In Don Giovanni he originated romantic opera, and although Weber in Oberon and other operas have their fine moments, none approach the awe-inspiring, continuous beauty of Mozart’s.

He was the first to write a great fairy opera, The Magic Flute, composed when he was writing the Requiem! Although the librettist wrote it for money, Mozart wanted it idealistic and true to his beliefs.

Cosi Fan Tutti (They’re All Alike) was really and truly comic opera, and Titus shows his mastery of the formal and severe style. So in all these he left models for those who followed him. Had he done but this one thing he would have been great indeed.

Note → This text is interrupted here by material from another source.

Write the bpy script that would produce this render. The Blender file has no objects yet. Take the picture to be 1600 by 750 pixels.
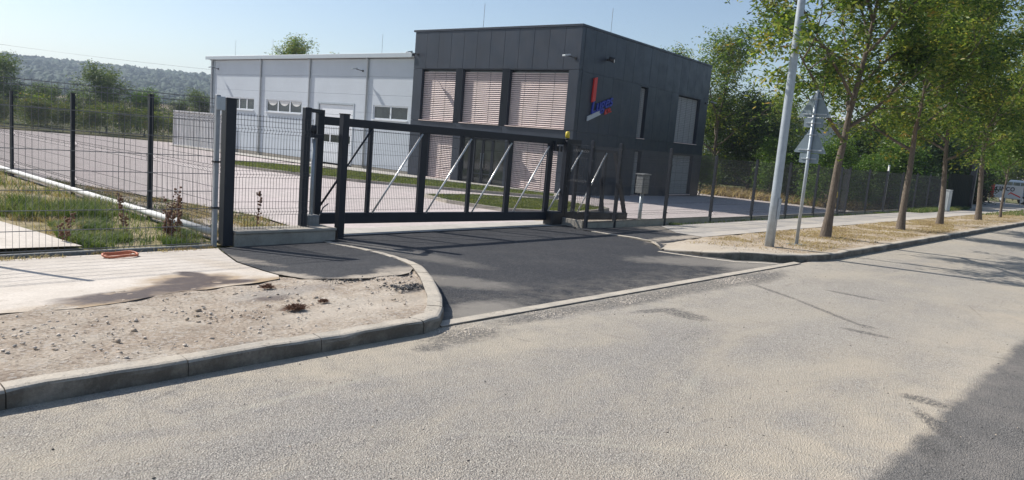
import bpy, bmesh, math, random
import numpy as np
from mathutils import Vector, Matrix
R = math.radians
rnd = random.Random(7)
scene = bpy.context.scene
col = scene.collection

# ------------------------------------------------------------------ camera
cam_data = bpy.data.cameras.new("camera")
cam = bpy.data.objects.new("camera", cam_data)
col.objects.link(cam)
cam_data.sensor_width = 36.0
cam_data.lens = 36.0 * 1136.75 / 1600.0
cam_data.clip_start = 0.1
cam_data.clip_end = 9000.0
HEAD, PITCH, ROLL = R(42.2), R(7.7665), R(4.7639)     # heading from the road direction (+X)
fwh = Vector((math.cos(HEAD), math.sin(HEAD), 0)); rh = Vector((math.sin(HEAD), -math.cos(HEAD), 0)); zz = Vector((0, 0, 1))
fw = math.cos(PITCH) * fwh - math.sin(PITCH) * zz
up = math.sin(PITCH) * fwh + math.cos(PITCH) * zz
rt = math.cos(ROLL) * rh + math.sin(ROLL) * up
up = -math.sin(ROLL) * rh + math.cos(ROLL) * up
M = Matrix((rt, up, -fw)).transposed().to_4x4()
M.translation = Vector((0, 0, 1.70))
cam.matrix_world = M
scene.camera = cam

# ------------------------------------------------------------------ sky, sun, exposure
SUN_AZ, SUN_EL = 107.0, 41.0         # azimuth measured from +X towards +Y
world = bpy.data.worlds.new("World"); scene.world = world
world.use_nodes = True
wn = world.node_tree.nodes; wl = world.node_tree.links
sky = wn.new("ShaderNodeTexSky"); sky.sky_type = 'NISHITA'; sky.sun_disc = False
sky.sun_elevation = R(SUN_EL); sky.sun_rotation = R(90 - SUN_AZ)
sky.air_density = 1.0; sky.dust_density = 0.9; sky.ozone_density = 1.5; sky.altitude = 100
bg = wn["Background"]; bg.inputs[1].default_value = 0.103
wl.new(sky.outputs[0], bg.inputs[0])
sd = bpy.data.lights.new("sun", 'SUN'); sd.energy = 5.0; sd.angle = R(0.53); sd.color = (1.0, 0.955, 0.89)
sun = bpy.data.objects.new("sun", sd); col.objects.link(sun)
sv = Vector((math.cos(R(SUN_AZ)) * math.cos(R(SUN_EL)), math.sin(R(SUN_AZ)) * math.cos(R(SUN_EL)), math.sin(R(SUN_EL))))
sun.rotation_euler = sv.to_track_quat('Z', 'Y').to_euler()
sun.location = (0, 0, 60)
scene.view_settings.view_transform = 'Standard'; scene.view_settings.look = 'None'
scene.view_settings.exposure = 0.34; scene.view_settings.gamma = 1.0
scene.cycles.max_bounces = 6; scene.cycles.transparent_max_bounces = 12
scene.cycles.volume_bounces = 0; scene.cycles.volume_step_rate = 10

# ------------------------------------------------------------------ node helpers
class N:
    def __init__(s, name):
        s.m = bpy.data.materials.new(name); s.m.use_nodes = True
        s.t = s.m.node_tree; s.b = s.t.nodes["Principled BSDF"]
        s.co = s.t.nodes.new("ShaderNodeTexCoord").outputs["Object"]
    def new(s, k): return s.t.nodes.new(k)
    def put(s, sock, v):
        if isinstance(v, bpy.types.NodeSocket): s.t.links.new(v, sock)
        elif v is not None:
            if isinstance(v, tuple) and len(v) == 3 and sock.type == 'RGBA': v = v + (1,)
            sock.default_value = v
    def noise(s, scale, detail=4, rough=.6, co=None, dist=0, out="Fac"):
        n = s.new("ShaderNodeTexNoise"); n.inputs["Scale"].default_value = scale; n.inputs["Detail"].default_value = detail
        n.inputs["Roughness"].default_value = rough; n.inputs["Distortion"].default_value = dist
        s.put(n.inputs["Vector"], co or s.co); return n.outputs[out]
    def voro(s, scale, out="Color", feature='F1', co=None):
        n = s.new("ShaderNodeTexVoronoi"); n.feature = feature; n.inputs["Scale"].default_value = scale
        s.put(n.inputs["Vector"], co or s.co); return n.outputs[out]
    def math(s, op, a, b=0.0, clamp=False):
        n = s.new("ShaderNodeMath"); n.operation = op; n.use_clamp = clamp; s.put(n.inputs[0], a); s.put(n.inputs[1], b); return n.outputs[0]
    def ramp(s, f, stops):
        n = s.new("ShaderNodeValToRGB"); e = n.color_ramp.elements
        while len(e) < len(stops): e.new(.5)
        for i, (p, c) in enumerate(stops):
            e[i].position = p; e[i].color = (c, c, c, 1) if not isinstance(c, tuple) else c + (1,)
        s.put(n.inputs[0], f); return n.outputs[0]
    def mix(s, f, a, b, mode='MIX'):
        n = s.new("ShaderNodeMix"); n.data_type = 'RGBA'; n.blend_type = mode
        s.put(n.inputs[0], f); s.put(n.inputs[6], a); s.put(n.inputs[7], b); return n.outputs[2]
    def remap(s, f, a, b, lo=0.0, hi=1.0):
        n = s.new("ShaderNodeMapRange"); s.put(n.inputs[0], f)
        for i, v in enumerate((a, b, lo, hi)): n.inputs[1 + i].default_value = v
        return n.outputs[0]
    def xyz(s, co=None):
        n = s.new("ShaderNodeSeparateXYZ"); s.put(n.inputs[0], co or s.co); return n.outputs
    def scaled(s, sc, loc=(0, 0, 0), rot=(0, 0, 0)):
        n = s.new("ShaderNodeMapping"); n.inputs["Scale"].default_value = sc; n.inputs["Location"].default_value = loc
        n.inputs["Rotation"].default_value = rot; s.put(n.inputs[0], s.co); return n.outputs[0]
    def blob(s, x, y, rx, ry, rot=0, wob=.5, scale=3.0, soft=.25):
        """1 inside an uneven ellipse on the ground, 0 outside"""
        X, Y, Z = s.xyz()
        c_, s_ = math.cos(rot), math.sin(rot)
        dx = s.math('SUBTRACT', X, x); dy = s.math('SUBTRACT', Y, y)
        u = s.math('ADD', s.math('MULTIPLY', dx, c_ / rx), s.math('MULTIPLY', dy, s_ / rx))
        v = s.math('ADD', s.math('MULTIPLY', dx, -s_ / ry), s.math('MULTIPLY', dy, c_ / ry))
        d = s.math('ADD', s.math('MULTIPLY', u, u), s.math('MULTIPLY', v, v))
        n = s.noise(scale, 5, .65)
        d = s.math('ADD', d, s.math('MULTIPLY', s.math('SUBTRACT', n, .5), 4 * wob))
        return s.remap(d, 1 + soft, 1 - soft)
    def bump(s, h, strength=.5, dist=.01, prev=None):
        n = s.new("ShaderNodeBump"); n.inputs["Strength"].default_value = strength; n.inputs["Distance"].default_value = dist
        s.put(n.inputs["Height"], h)
        if prev: s.put(n.inputs["Normal"], prev)
        return n.outputs[0]
    def out(s, color=None, rough=.8, metal=0.0, normal=None, spec=None):
        s.put(s.b.inputs["Base Color"], color); s.put(s.b.inputs["Roughness"], rough); s.put(s.b.inputs["Metallic"], metal)
        if normal: s.put(s.b.inputs["Normal"], normal)
        if spec is not None: s.put(s.b.inputs["Specular IOR Level"], spec)
        return s.m

def simple(name, c, rough=.6, metal=0.0, var=.12, scale=6.0, bump=0.0, bscale=60, spec=None):
    n = N(name)
    f = n.noise(scale, 5, .6)
    g = n.noise(scale * 9, 3, .6)
    f = n.math('ADD', n.math('MULTIPLY', f, .65), n.math('MULTIPLY', g, .35))
    k = n.remap(f, .3, .7, 1 - var, 1 + var)
    cc = n.mix(1.0, c, (1, 1, 1), 'MULTIPLY')
    mu = n.new("ShaderNodeVectorMath"); mu.operation = 'SCALE'; n.put(mu.inputs[0], cc); n.put(mu.inputs["Scale"], k)
    nm = n.bump(n.noise(bscale, 4, .6), bump, .004) if bump else None
    return n.out(mu.outputs[0], rough, metal, nm, spec)

# ------------------------------------------------------------------ materials
def scale_col(n, c, k):
    mu = n.new("ShaderNodeVectorMath"); mu.operation = 'SCALE'; n.put(mu.inputs[0], c); n.put(mu.inputs["Scale"], k); return mu.outputs[0]

def mat_road():
    n = N("worn_dusty_asphalt")
    cell = n.voro(150, "Color"); cs = n.xyz(cell)[0]
    stone = n.ramp(cs, [(0, (.17, .155, .145)), (.35, (.29, .268, .245)), (.75, (.385, .36, .325)), (1, (.54, .505, .455))])
    g = n.noise(90, 3, .7)
    stone = scale_col(n, stone, n.remap(g, .3, .7, .56, 1.34))
    stone = n.mix(n.remap(n.noise(30, 6, .85), .59, .66, 0, .7), stone, (.09, .085, .08))
    big = n.noise(1.0, 8, .72, co=n.scaled((.38, .75, 1)), dist=.5)
    dust = n.mix(n.remap(big, .46, .60, 0, .65), stone, n.mix(n.remap(n.noise(70, 3, .8), .35, .65), (.36, .315, .25), (.57, .505, .41)))
    cool = n.mix(n.remap(n.noise(.9, 7, .7, co=n.scaled((.4, .9, 1), (9, 3, 0))), .45, .62, 0, .55), dust, n.mix(n.remap(cs, .2, .9), (.215, .203, .195), (.40, .383, .367)))
    X, Y, Z = n.xyz()
    # dust gathers along the kerb and along the edge of the repair
    kerbd = n.math('MULTIPLY', n.remap(Y, 3.3, 4.7), n.remap(n.noise(3.5, 5, .7), .36, .6, 0, .7))
    c = n.mix(kerbd, cool, (.54, .475, .38))
    edge = n.math('MULTIPLY', n.remap(Y, 2.6, 1.15), n.remap(n.noise(1.6, 5, .65), .35, .6, .15, .8))
    c = n.mix(edge, c, (.55, .475, .37))
    lane = n.math('MULTIPLY', n.remap(X, 3.0, 8.0), n.remap(n.noise(.7, 7, .7), .34, .62, .1, .62))
    c = n.mix(lane, c, n.mix(n.remap(cs, .2, .9), (.31, .285, .25), (.56, .52, .46)))
    # dark newer repair strip
    e = n.math('ADD', n.math('MULTIPLY', n.math('SUBTRACT', n.noise(1.4, 8, .82), .5), .30), 1.03)
    m1 = n.remap(n.math('SUBTRACT', e, Y), -.05, .05)
    ex = n.math('ADD', n.math('MULTIPLY', n.noise(4, 4, .6), .5), 9.4)
    m2 = n.remap(n.math('SUBTRACT', ex, X), -.05, .05)
    patch = n.math('MULTIPLY', m1, m2)
    darks = n.ramp(cs, [(0, (.09, .087, .085)), (1, (.23, .22, .21))])
    darks = n.mix(n.remap(n.noise(1.3, 6, .7), .46, .7, 0, .6), darks, (.29, .265, .24))
    darks = n.mix(n.remap(n.noise(5, 6, .8, co=n.scaled((1, 3, 1))), .6, .66, 0, .8), darks, (.03, .03, .032))
    c = n.mix(patch, c, darks)
    # worn dark spots where the tar shows
    spots = None
    for (x, y, rx, ry, ro, w) in [(6.86, 4.0, .30, .05, -.27, .6), (6.98, 3.76, .24, .12, -1.6, .6), (9.5, 3.9, .7, .035, -2.1, .35), (8.8, 2.85, .65, .03, -2.2, .35), (10.38, 3.1, .30, .05, -1.6, .45),
                                  (8.13, 2.24, .22, .05, -1.5, .5), (8.5, 2.35, .12, .03, -1.8, .5), (6.15, 1.2, .16, .07, -1.5, .6), (5.6, 1.0, .28, .05, -2.5, .6), (5.1, .93, .2, .06, -2.8, .6),
                                  (3.85, 4.25, .16, .07, 0, .7), (9.3, 4.48, 1.7, .16, 0, .45), (7.2, 4.46, 1.2, .13, 0, .45), (5.6, 4.5, .7, .10, 0, .5), (4.3, 4.35, .35, .12, 0, .6), (10.4, 4.40, .8, .16, .1, .5)]:
        b = n.blob(x, y, rx * 1.15, ry * 1.4, ro, w * 1.2, 11.0, .6)
        spots = b if spots is None else n.math('MAXIMUM', spots, b)
    tar = n.ramp(cs, [(0, (.05, .05, .05)), (1, (.19, .18, .17))])
    spots = n.math('MULTIPLY', spots, n.remap(n.noise(38, 4, .8, co=n.scaled((.5, 1, 1))), .40, .54, .15, 1))
    c = n.mix(n.math('MULTIPLY', spots, .85), c, tar)
    # pale scratches
    scr = None
    for (x, y, rx, ry, ro) in [(3.2, 2.55, .5, .02, -.75), (3.5, 2.15, .6, .022, -.8), (2.4, 3.9, .7, .03, .05), (4.9, 2.5, .3, .05, .3)]:
        b = n.blob(x, y, rx, ry, ro, .4, 9.0, .6)
        scr = b if scr is None else n.math('MAXIMUM', scr, b)
    c = n.mix(n.math('MULTIPLY', scr, .3), c, (.48, .45, .38))
    h = n.math('ADD', n.voro(110, "Distance"), n.math('MULTIPLY', n.noise(260, 2, .6), .4))
    nm = n.bump(h, 1.0, .008, n.bump(n.noise(2.0, 4, .6), .25, .05))
    cr = n.voro(.55, 'Distance', 'DISTANCE_TO_EDGE', co=n.scaled((1, 1, 0)))
    crk = n.math('MULTIPLY', n.remap(n.math('ADD', cr, n.math('MULTIPLY', n.math('SUBTRACT', n.noise(6, 6, .8), .5), .05)), .006, .002), n.remap(n.noise(.8, 3, .6), .52, .6))
    c = n.mix(n.math('MULTIPLY', crk, .22), c, (.08, .075, .07))
    c = n.mix(1.0, c, (1.015, 1.0, .965), 'MULTIPLY')
    return n.out(c, .93, 0, nm, .25)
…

Coming into the world when he did, he was the connecting link between the old Italian opera and Gluck, who idealized what the old Florentines did, on the one hand, and the romantic and romantic comic opera of the later masters of Germany and France, on the other.

In instrumental music he is the link between Haydn and Beethoven. Let us see how! He furthered the work of Haydn in the quartets and quintets by making them more human and more expressive of sorrow, pain, passionate grief and the deeper things than Haydn. In his six quartets dedicated to Haydn he says, “I labored over these.” This does not agree with the usual statement, says Naumann, “that he shook his music out of his sleeve.”

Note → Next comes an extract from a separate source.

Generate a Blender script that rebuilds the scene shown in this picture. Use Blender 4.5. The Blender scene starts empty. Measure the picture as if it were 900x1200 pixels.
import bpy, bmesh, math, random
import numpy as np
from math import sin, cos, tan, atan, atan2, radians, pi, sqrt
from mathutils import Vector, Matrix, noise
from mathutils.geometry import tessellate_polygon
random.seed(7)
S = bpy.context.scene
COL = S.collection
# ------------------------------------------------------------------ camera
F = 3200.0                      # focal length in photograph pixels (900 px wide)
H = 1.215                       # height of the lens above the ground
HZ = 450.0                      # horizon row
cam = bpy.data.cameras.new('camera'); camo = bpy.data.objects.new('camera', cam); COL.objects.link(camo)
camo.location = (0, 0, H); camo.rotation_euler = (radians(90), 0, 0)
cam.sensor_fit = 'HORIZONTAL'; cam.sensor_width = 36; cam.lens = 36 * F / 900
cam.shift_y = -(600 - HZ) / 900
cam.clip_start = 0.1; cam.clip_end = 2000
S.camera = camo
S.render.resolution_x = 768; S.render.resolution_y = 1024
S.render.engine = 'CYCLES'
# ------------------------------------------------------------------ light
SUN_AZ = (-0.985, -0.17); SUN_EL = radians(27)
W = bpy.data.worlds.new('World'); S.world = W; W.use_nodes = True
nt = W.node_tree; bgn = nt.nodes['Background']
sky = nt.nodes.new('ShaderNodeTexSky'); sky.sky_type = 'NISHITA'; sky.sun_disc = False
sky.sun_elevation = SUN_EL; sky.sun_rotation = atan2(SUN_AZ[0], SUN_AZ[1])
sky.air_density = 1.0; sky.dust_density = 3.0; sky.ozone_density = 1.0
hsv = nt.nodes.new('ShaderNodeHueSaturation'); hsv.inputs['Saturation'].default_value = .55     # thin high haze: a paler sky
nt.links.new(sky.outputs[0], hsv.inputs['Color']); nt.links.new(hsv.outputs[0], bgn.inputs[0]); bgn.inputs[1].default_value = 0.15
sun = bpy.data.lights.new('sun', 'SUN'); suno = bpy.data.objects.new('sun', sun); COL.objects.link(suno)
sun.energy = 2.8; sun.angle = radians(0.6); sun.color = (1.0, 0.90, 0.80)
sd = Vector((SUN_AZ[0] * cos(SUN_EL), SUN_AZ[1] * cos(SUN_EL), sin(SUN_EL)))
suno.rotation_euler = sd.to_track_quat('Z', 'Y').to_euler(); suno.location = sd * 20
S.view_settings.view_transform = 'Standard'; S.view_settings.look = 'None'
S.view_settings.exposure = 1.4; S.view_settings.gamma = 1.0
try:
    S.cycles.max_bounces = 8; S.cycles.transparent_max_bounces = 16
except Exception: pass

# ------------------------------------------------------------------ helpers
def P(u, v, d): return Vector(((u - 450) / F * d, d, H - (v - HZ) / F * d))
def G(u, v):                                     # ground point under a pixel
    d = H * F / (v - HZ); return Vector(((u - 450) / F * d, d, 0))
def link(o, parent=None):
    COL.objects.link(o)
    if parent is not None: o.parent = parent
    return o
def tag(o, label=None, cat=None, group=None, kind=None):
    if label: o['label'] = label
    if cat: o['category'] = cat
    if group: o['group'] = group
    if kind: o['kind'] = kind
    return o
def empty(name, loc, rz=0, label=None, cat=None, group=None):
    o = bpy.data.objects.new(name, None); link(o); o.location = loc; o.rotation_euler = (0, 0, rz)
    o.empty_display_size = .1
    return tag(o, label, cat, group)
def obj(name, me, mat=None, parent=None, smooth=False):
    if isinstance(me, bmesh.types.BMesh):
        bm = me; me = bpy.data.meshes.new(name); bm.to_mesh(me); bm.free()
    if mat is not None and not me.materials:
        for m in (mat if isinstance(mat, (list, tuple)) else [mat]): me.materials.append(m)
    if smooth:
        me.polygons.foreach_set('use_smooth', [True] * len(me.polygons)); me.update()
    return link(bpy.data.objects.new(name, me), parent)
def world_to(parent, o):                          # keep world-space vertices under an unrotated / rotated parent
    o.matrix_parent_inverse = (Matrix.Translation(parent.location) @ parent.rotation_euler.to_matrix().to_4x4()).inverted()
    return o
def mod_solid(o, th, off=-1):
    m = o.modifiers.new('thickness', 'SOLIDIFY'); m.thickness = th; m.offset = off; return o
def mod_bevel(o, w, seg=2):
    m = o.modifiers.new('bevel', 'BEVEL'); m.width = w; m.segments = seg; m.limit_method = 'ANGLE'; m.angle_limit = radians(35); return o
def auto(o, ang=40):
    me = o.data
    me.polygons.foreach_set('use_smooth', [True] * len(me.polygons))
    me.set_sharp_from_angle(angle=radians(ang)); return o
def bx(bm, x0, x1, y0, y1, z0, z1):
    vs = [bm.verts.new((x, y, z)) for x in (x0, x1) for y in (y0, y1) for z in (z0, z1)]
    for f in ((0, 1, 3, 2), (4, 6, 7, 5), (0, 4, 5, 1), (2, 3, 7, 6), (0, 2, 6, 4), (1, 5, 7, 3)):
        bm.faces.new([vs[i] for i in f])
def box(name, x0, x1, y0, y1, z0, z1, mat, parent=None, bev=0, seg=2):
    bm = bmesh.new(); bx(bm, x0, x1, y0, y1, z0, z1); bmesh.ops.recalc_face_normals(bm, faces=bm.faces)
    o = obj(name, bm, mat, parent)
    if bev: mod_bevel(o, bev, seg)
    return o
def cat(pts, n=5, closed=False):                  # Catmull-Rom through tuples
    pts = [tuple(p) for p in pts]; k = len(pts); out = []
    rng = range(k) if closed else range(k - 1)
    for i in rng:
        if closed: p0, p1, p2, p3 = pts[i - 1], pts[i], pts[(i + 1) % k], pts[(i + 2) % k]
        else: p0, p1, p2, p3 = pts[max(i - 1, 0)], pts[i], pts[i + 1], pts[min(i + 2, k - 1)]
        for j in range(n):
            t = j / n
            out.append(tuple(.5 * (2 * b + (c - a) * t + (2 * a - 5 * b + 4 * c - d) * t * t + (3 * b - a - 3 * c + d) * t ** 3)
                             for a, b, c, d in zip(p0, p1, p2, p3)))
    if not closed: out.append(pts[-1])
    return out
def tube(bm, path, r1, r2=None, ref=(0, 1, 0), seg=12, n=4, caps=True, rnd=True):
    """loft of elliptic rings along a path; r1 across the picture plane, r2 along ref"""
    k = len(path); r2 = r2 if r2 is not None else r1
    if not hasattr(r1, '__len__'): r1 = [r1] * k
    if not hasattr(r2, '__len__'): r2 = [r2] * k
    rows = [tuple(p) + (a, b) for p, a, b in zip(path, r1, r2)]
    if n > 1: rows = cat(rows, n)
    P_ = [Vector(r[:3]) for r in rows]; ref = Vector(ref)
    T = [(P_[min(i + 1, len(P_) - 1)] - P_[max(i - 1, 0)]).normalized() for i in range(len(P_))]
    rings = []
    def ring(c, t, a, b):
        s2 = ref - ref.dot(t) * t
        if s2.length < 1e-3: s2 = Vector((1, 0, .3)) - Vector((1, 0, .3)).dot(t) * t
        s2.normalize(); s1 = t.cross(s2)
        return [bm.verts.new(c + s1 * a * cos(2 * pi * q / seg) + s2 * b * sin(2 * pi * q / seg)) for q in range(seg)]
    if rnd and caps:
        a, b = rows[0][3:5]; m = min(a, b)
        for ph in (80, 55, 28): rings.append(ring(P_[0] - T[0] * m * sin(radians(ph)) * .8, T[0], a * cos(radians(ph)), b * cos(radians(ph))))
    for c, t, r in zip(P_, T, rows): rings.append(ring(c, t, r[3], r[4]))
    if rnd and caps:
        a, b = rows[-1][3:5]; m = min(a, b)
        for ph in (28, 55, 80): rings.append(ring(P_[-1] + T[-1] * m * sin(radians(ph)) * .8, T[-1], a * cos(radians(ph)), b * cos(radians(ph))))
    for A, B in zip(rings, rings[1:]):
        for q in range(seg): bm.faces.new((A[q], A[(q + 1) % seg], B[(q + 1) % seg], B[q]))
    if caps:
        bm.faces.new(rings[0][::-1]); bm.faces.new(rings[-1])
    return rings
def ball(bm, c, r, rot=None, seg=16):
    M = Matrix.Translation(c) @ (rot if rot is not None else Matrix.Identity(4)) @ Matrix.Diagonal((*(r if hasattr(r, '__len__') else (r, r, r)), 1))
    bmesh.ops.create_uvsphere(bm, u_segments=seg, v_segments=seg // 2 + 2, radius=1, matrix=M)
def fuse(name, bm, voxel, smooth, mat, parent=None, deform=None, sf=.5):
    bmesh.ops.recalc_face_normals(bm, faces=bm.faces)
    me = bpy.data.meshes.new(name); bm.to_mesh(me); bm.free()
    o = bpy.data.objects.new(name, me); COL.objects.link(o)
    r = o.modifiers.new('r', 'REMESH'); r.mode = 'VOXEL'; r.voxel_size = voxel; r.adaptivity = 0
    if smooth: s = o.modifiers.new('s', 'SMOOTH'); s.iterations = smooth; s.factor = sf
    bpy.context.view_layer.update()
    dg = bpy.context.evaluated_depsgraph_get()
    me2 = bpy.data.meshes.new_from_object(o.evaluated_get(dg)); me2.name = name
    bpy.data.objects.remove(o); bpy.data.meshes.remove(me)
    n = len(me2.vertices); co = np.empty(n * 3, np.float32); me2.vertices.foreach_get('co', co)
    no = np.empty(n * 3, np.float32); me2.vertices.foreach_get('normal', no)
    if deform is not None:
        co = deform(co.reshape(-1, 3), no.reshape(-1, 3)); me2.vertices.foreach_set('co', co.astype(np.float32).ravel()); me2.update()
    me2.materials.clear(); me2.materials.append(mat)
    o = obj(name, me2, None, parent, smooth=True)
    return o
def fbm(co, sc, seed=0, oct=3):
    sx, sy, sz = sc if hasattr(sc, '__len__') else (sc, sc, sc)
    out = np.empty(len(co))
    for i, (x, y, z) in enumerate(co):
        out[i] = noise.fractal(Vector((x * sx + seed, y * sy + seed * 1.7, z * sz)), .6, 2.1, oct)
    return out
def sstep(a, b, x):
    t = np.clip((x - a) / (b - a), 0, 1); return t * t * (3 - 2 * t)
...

Out of his forty-nine symphonies nine rank, some think, with Beethoven’s nine! In the finale of the Jupiter symphony he does so great a musical feat that as yet no one has surpassed it. For in it he writes a fugue along with the sonata form of the symphony, so spontaneous and so lovely that even Bach himself could not have reached the freshness of it.

Mozart treated the fugue with the same limpid mirthfulness that he used in less strict forms of music. This Beethoven never achieved for his fugues were always a bit labored, but Mozart was perfectly at home in contrapuntal writing.

Mozart also invented the art song! This is different from the regular song for the music changes from verse to verse to make the meaning of the poem or words more expressive. Thus he paved the way for Schubert, Schumann, Brahms and other great song writers, as he did for the symphonist Beethoven and those born later.

He opened the gate, not to a national art, but to an international art, for he was a world figure.